- Data extract:
··········

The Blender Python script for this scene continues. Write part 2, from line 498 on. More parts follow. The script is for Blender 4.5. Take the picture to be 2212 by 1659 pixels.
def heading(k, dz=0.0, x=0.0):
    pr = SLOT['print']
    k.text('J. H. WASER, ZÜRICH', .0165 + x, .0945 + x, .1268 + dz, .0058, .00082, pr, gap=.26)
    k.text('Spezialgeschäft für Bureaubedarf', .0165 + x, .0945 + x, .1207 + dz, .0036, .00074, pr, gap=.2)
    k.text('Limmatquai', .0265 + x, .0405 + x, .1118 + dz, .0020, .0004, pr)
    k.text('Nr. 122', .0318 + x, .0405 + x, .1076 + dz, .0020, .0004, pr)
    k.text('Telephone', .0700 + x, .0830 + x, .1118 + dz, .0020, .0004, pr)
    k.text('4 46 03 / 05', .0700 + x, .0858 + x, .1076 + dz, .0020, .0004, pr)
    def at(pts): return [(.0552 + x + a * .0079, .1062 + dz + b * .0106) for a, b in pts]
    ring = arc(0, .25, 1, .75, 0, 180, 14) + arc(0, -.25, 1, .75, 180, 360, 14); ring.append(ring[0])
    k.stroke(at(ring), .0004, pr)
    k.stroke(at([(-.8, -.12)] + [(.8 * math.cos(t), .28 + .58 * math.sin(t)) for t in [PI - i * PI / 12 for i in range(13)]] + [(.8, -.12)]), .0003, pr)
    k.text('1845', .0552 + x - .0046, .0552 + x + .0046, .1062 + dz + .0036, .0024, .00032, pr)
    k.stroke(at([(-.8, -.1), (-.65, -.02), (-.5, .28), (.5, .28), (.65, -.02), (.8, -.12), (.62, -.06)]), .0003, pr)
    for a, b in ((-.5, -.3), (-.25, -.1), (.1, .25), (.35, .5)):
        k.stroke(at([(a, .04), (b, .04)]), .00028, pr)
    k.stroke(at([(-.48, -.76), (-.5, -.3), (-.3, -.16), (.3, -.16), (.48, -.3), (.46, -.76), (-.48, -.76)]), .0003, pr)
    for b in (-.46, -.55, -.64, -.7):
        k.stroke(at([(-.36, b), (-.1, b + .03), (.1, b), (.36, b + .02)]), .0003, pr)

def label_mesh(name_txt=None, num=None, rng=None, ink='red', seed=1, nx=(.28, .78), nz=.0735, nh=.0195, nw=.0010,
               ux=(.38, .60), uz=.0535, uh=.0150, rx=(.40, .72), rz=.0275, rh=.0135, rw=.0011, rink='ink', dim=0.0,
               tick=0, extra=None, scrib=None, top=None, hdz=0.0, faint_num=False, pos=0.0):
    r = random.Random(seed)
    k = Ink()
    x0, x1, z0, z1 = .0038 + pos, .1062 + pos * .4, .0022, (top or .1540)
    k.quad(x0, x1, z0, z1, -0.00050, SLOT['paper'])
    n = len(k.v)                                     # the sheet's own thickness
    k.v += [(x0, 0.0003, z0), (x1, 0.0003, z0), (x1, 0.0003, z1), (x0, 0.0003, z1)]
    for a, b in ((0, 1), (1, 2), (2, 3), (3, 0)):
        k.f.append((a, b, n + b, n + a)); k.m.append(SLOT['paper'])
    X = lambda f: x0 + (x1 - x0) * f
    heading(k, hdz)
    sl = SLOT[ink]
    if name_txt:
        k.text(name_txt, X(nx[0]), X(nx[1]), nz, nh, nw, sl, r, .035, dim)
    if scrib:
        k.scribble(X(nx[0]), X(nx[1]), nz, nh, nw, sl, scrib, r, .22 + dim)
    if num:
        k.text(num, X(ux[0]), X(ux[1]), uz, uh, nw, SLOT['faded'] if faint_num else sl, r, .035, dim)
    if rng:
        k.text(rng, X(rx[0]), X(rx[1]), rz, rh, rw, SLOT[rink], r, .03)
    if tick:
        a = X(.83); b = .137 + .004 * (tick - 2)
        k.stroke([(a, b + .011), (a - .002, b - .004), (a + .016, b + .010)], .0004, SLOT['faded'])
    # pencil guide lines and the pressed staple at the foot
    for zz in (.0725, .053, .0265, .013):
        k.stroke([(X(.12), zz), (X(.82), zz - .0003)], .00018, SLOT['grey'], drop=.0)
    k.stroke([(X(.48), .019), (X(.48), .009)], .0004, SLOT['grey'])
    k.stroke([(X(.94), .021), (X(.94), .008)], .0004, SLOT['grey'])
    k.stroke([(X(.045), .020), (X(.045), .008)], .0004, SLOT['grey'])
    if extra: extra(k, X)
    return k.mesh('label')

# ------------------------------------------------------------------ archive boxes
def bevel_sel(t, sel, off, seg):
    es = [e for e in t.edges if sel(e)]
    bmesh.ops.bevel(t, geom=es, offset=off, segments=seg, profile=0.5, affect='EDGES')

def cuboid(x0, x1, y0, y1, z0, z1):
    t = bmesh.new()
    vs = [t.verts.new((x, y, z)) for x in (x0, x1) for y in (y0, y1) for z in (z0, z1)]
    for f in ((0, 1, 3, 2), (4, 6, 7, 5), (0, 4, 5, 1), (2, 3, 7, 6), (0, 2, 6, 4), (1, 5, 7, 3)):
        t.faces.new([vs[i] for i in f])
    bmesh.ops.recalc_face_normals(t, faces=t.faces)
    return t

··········

- To be done:
Copy all of the material word for word.

- Task answer:
The Blender Python script for this scene continues. Write part 2, from line 498 on. More parts follow. The script is for Blender 4.5. Take the picture to be 2212 by 1659 pixels.
def heading(k, dz=0.0, x=0.0):
    pr = SLOT['print']
    k.text('J. H. WASER, ZÜRICH', .0165 + x, .0945 + x, .1268 + dz, .0058, .00082, pr, gap=.26)
    k.text('Spezialgeschäft für Bureaubedarf', .0165 + x, .0945 + x, .1207 + dz, .0036, .00074, pr, gap=.2)
    k.text('Limmatquai', .0265 + x, .0405 + x, .1118 + dz, .0020, .0004, pr)
    k.text('Nr. 122', .0318 + x, .0405 + x, .1076 + dz, .0020, .0004, pr)
    k.text('Telephone', .0700 + x, .0830 + x, .1118 + dz, .0020, .0004, pr)
    k.text('4 46 03 / 05', .0700 + x, .0858 + x, .1076 + dz, .0020, .0004, pr)
    def at(pts): return [(.0552 + x + a * .0079, .1062 + dz + b * .0106) for a, b in pts]
    ring = arc(0, .25, 1, .75, 0, 180, 14) + arc(0, -.25, 1, .75, 180, 360, 14); ring.append(ring[0])
    k.stroke(at(ring), .0004, pr)
    k.stroke(at([(-.8, -.12)] + [(.8 * math.cos(t), .28 + .58 * math.sin(t)) for t in [PI - i * PI / 12 for i in range(13)]] + [(.8, -.12)]), .0003, pr)
    k.text('1845', .0552 + x - .0046, .0552 + x + .0046, .1062 + dz + .0036, .0024, .00032, pr)
    k.stroke(at([(-.8, -.1), (-.65, -.02), (-.5, .28), (.5, .28), (.65, -.02), (.8, -.12), (.62, -.06)]), .0003, pr)
    for a, b in ((-.5, -.3), (-.25, -.1), (.1, .25), (.35, .5)):
        k.stroke(at([(a, .04), (b, .04)]), .00028, pr)
    k.stroke(at([(-.48, -.76), (-.5, -.3), (-.3, -.16), (.3, -.16), (.48, -.3), (.46, -.76), (-.48, -.76)]), .0003, pr)
    for b in (-.46, -.55, -.64, -.7):
        k.stroke(at([(-.36, b), (-.1, b + .03), (.1, b), (.36, b + .02)]), .0003, pr)

def label_mesh(name_txt=None, num=None, rng=None, ink='red', seed=1, nx=(.28, .78), nz=.0735, nh=.0195, nw=.0010,
               ux=(.38, .60), uz=.0535, uh=.0150, rx=(.40, .72), rz=.0275, rh=.0135, rw=.0011, rink='ink', dim=0.0,
               tick=0, extra=None, scrib=None, top=None, hdz=0.0, faint_num=False, pos=0.0):
    r = random.Random(seed)
    k = Ink()
    x0, x1, z0, z1 = .0038 + pos, .1062 + pos * .4, .0022, (top or .1540)
    k.quad(x0, x1, z0, z1, -0.00050, SLOT['paper'])
    n = len(k.v)                                     # the sheet's own thickness
    k.v += [(x0, 0.0003, z0), (x1, 0.0003, z0), (x1, 0.0003, z1), (x0, 0.0003, z1)]
    for a, b in ((0, 1), (1, 2), (2, 3), (3, 0)):
        k.f.append((a, b, n + b, n + a)); k.m.append(SLOT['paper'])
    X = lambda f: x0 + (x1 - x0) * f
    heading(k, hdz)
    sl = SLOT[ink]
    if name_txt:
        k.text(name_txt, X(nx[0]), X(nx[1]), nz, nh, nw, sl, r, .035, dim)
    if scrib:
        k.scribble(X(nx[0]), X(nx[1]), nz, nh, nw, sl, scrib, r, .22 + dim)
    if num:
        k.text(num, X(ux[0]), X(ux[1]), uz, uh, nw, SLOT['faded'] if faint_num else sl, r, .035, dim)
    if rng:
        k.text(rng, X(rx[0]), X(rx[1]), rz, rh, rw, SLOT[rink], r, .03)
    if tick:
        a = X(.83); b = .137 + .004 * (tick - 2)
        k.stroke([(a, b + .011), (a - .002, b - .004), (a + .016, b + .010)], .0004, SLOT['faded'])
    # pencil guide lines and the pressed staple at the foot
    for zz in (.0725, .053, .0265, .013):
        k.stroke([(X(.12), zz), (X(.82), zz - .0003)], .00018, SLOT['grey'], drop=.0)
    k.stroke([(X(.48), .019), (X(.48), .009)], .0004, SLOT['grey'])
    k.stroke([(X(.94), .021), (X(.94), .008)], .0004, SLOT['grey'])
    k.stroke([(X(.045), .020), (X(.045), .008)], .0004, SLOT['grey'])
    if extra: extra(k, X)
    return k.mesh('label')

# ------------------------------------------------------------------ archive boxes
def bevel_sel(t, sel, off, seg):
    es = [e for e in t.edges if sel(e)]
    bmesh.ops.bevel(t, geom=es, offset=off, segments=seg, profile=0.5, affect='EDGES')

def cuboid(x0, x1, y0, y1, z0, z1):
    t = bmesh.new()
    vs = [t.verts.new((x, y, z)) for x in (x0, x1) for y in (y0, y1) for z in (z0, z1)]
    for f in ((0, 1, 3, 2), (4, 6, 7, 5), (0, 4, 5, 1), (2, 3, 7, 6), (0, 2, 6, 4), (1, 5, 7, 3)):
        t.faces.new([vs[i] for i in f])
    bmesh.ops.recalc_face_normals(t, faces=t.faces)
    return t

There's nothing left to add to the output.